Relax wrote:Somtaaw wrote:
Well, time,control links and efficiency.
Your average CA/BC has a reload on broadside tubes of what, 6 to 8 seconds per tube? So even a Nike-class (off-bore firing excluded) is only going to be throwing 50 missiles every, say 20 seconds, from each broadside. In that same 20 seconds, you've deployed a triple pattern of 6 pods per pattern, 144 missiles (assuming Apollo) or 252 missiles (assuming BCP). Even with off-bore, a Nike class firing delayed activation double broadsides is now only pushing 100 missiles, which is still only 2/3 of what Apollo pods are putting into space.
But excluding the raw numbers, efficiency is a big issue. Your ship's travelling at 400-600 gravities, and unless you're tractoring every single missile as you float them out, they're strung out like a breadcrumb line behind you. That's going to require one helluva lot of control link time just to guide them for simultaneous Time-on-Target. Which means you're getting less time to concentrate on boosting your penaid efficiency, which means your over-sized broadside salvo's are now less efficient because you're focusing more on salvo size and less on actually hitting what you're shooting at.
Strawman? Offbore is excluded? What possible justification do you have for this Juxtaposition?
Read more carefully then, I did a sample of both off-bore excluded and included for analysis purposes. A Nike class can fire essentially "quadruple" broadsides, which in actuality is a delayed double broadside, from both broadsides, 50 broadside tubes doubled is 100 missiles. Which is exactly what I pointed out, any other ship all the way back to the CL Fearless could do delayed activation double broadsides, you still can't push out missiles as fast as pods do. The only ships that could, were missile heavy superdreadnoughts, that in a single launch could put 60 missiles into space, which means Gryphon's and maybe Sphinx class and that's it, maybe one of the Andermani SD's could we never got a detailed count of how many their "missile heavy" design had for tubes.
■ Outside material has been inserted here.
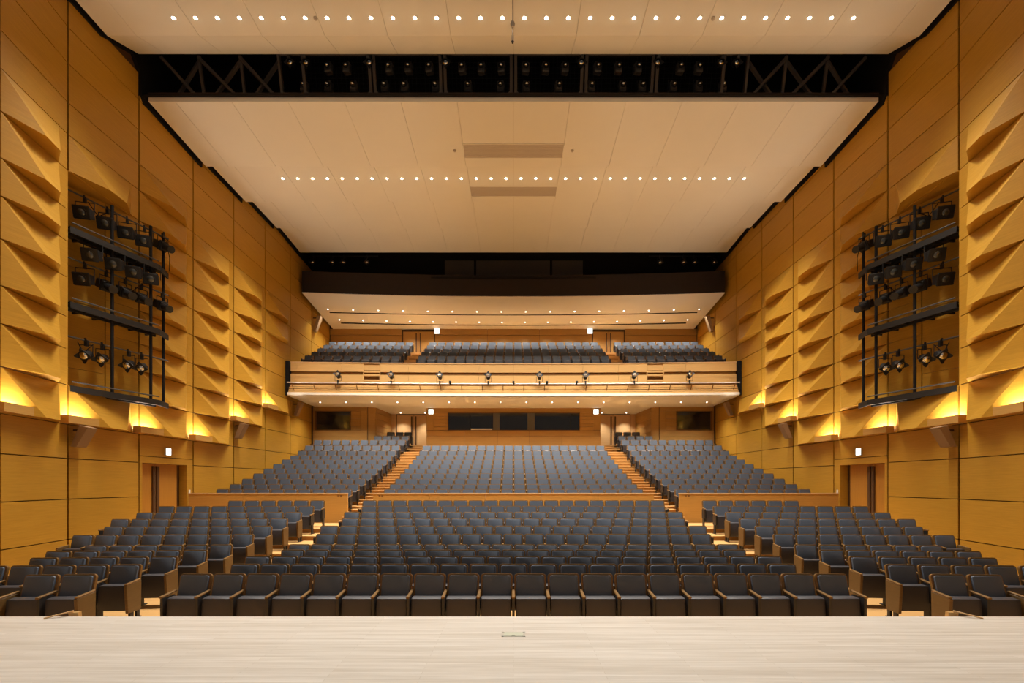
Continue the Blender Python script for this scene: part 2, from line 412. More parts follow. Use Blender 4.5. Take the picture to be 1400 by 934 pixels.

Relax wrote:Who cares if your missiles are floating out behind? Your point on the speed of light not working behind your ship, but only in the direction you wish to fire is laughably absurd. The only information said missiles need is a coordinate. That is all. So, no, your penaid efficiency has zilch to do with a string bean.
And you should care about missiles being strong along. You're accelerating at 500 gravities, and if you release one missile per tube every 12 seconds, how far are your missiles strung along? I don't have a handy spreadsheet for this, so if my math is wrong please forgive, but it looks to be around every 416m you'd be leaving a missile? Can someone confirm that number?
And that's still assuming that floating your missiles out doesn't get them vaporized by your own wedge as you keep accelerating. Unless you're accelerating 180 degrees AWAY from your intended target, and you're only dropping missiles for a short time, you can no longer guarantee getting 100% of your SDMs to even reach attack range with time left for terminal maneuvers or deceptive attack runs.
Now if we're talking just kicking MDM's out of the tubes, you're completely right, stringing them along as fast as you can cycle your tubes won't matter to something with anywhere from two to four full drive packages. You can use multiple drives to get them all accelerating into a group, then go ballistic and reserve final drives for their terminals.